Cela ne signifie pas pour autant que ces évènements sont inutiles. Ils impactent l'image que l'on se fait des candidats : « Certains meetings peuvent renforcer les candidats, les crédibiliser davantage, poursuit le directeur d’études d’opinion. Je pense, par exemple, à François Hollande au Bourget en 2012. Il a réussi à incarner le changement » : 44 % des Français estiment que "ce meeting a amélioré l'image du candidat ; 69 % des sympathisants PS, 66 % de ceux d’extrême gauche et 61 % des Verts ont reconnu que ce meeting a amélioré leur perception de Hollande », avait recensé l’institut de sondage BVA.
En 2017, le meeting « parce que c’est votre projet ! » d’Emmanuel Macron, porte de Versailles, va aussi tout changer pour le jeune candidat. Avec une date bien calculée (10 décembre) pour animer les conversations des Français à Noël, il va ancrer la candidature Macron, alors largement perçue comme virtuelle dans l’opinion. « S’il n’y avait eu que 3 000 personnes, c’était fini », confirmera ensuite aux Échos un proche du candidat. 15 000 sympathisants plus tard et une voix cassée, l’Élysée n’est plus seulement une lointaine illusion.
Autres atouts plus discrets, mais non négligeables : ces évènements permettent aussi aux candidats de recruter plus facilement des volontaires pour la suite de la campagne, d’élargir leur base d’e-mails en recueillant les données des personnes qui se déplacent, voire à lever des fonds, via des cagnottes à la sortie des meetings.
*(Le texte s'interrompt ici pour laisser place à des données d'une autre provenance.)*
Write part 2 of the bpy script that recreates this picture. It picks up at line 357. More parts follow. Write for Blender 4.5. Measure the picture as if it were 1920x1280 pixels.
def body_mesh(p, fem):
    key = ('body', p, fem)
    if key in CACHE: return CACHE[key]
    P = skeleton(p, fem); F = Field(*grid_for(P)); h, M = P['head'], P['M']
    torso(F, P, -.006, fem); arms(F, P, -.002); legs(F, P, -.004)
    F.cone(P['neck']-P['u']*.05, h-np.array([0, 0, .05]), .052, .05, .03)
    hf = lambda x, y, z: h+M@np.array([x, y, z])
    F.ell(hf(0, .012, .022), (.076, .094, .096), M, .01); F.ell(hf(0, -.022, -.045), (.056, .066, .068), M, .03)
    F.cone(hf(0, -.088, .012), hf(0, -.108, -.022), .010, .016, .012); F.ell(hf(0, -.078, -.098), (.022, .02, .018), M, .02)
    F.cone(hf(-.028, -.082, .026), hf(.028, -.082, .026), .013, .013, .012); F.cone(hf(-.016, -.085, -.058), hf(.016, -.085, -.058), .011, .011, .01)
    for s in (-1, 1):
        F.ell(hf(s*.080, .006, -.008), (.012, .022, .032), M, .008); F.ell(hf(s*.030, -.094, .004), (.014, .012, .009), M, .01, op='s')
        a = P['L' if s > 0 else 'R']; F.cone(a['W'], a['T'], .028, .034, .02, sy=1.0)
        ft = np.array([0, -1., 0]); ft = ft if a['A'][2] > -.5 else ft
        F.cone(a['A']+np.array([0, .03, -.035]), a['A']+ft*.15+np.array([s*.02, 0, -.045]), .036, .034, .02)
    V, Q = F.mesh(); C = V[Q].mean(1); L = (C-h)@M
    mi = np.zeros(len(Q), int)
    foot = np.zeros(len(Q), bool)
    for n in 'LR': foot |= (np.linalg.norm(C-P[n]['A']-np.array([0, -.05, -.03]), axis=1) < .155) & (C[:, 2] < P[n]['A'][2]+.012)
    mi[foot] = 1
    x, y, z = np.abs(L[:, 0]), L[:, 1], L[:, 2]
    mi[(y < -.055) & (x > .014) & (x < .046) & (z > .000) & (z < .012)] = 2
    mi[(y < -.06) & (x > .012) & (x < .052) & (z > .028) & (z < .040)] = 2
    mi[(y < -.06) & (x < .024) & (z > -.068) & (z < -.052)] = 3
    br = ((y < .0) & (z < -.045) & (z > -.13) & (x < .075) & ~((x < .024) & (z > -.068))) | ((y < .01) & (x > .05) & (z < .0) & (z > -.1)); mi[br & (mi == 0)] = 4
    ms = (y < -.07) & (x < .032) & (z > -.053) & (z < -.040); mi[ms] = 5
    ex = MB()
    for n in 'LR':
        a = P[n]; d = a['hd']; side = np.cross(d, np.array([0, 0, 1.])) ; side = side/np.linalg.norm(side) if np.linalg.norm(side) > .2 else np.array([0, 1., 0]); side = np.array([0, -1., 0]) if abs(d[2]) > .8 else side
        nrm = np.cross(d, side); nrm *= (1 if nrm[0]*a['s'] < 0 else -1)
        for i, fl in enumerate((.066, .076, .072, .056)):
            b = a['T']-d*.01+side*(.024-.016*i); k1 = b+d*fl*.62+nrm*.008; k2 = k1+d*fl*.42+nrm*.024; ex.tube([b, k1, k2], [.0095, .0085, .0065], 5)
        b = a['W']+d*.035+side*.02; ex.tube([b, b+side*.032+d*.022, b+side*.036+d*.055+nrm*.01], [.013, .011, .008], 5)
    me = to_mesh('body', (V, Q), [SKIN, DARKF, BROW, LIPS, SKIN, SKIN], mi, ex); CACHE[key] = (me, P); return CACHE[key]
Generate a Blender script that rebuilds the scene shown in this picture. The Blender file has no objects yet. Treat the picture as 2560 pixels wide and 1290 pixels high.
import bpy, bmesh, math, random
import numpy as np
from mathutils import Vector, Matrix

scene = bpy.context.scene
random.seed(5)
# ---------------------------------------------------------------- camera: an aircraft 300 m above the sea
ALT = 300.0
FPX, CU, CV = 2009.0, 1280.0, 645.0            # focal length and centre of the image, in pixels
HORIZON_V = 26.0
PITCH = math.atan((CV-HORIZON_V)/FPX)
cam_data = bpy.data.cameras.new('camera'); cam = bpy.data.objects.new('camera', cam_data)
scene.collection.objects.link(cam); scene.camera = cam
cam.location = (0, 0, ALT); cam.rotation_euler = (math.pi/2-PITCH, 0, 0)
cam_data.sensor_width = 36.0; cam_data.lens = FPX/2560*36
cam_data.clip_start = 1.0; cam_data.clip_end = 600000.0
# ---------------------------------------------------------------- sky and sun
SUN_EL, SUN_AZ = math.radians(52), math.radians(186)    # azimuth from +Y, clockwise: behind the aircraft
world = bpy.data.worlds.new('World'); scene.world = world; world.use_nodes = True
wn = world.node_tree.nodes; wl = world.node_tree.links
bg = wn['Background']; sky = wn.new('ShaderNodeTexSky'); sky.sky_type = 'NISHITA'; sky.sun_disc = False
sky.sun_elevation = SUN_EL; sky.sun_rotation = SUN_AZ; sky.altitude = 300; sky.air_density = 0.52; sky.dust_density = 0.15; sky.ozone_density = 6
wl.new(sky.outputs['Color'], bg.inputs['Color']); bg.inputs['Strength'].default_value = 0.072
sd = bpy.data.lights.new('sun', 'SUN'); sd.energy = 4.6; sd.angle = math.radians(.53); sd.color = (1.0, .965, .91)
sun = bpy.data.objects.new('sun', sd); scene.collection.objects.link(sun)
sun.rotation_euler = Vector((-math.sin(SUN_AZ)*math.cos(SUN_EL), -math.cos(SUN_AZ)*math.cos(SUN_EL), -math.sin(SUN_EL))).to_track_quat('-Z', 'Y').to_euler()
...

Sur la route de la présidence, les meetings sont donc des points d’étapes indispensables, mais qui ne viennent que concrétiser une excellente campagne par ailleurs. Pas un candidat n’est devenu président sans l’un de ces grands moments rituels. En revanche, ils ne garantissent rien. Nécessaires mais pas suffisants. Et à double tranchant. Au vu de la cruauté médiatique, certains regrettent sans doute d’avoir dépensé autant pour monter sur scène.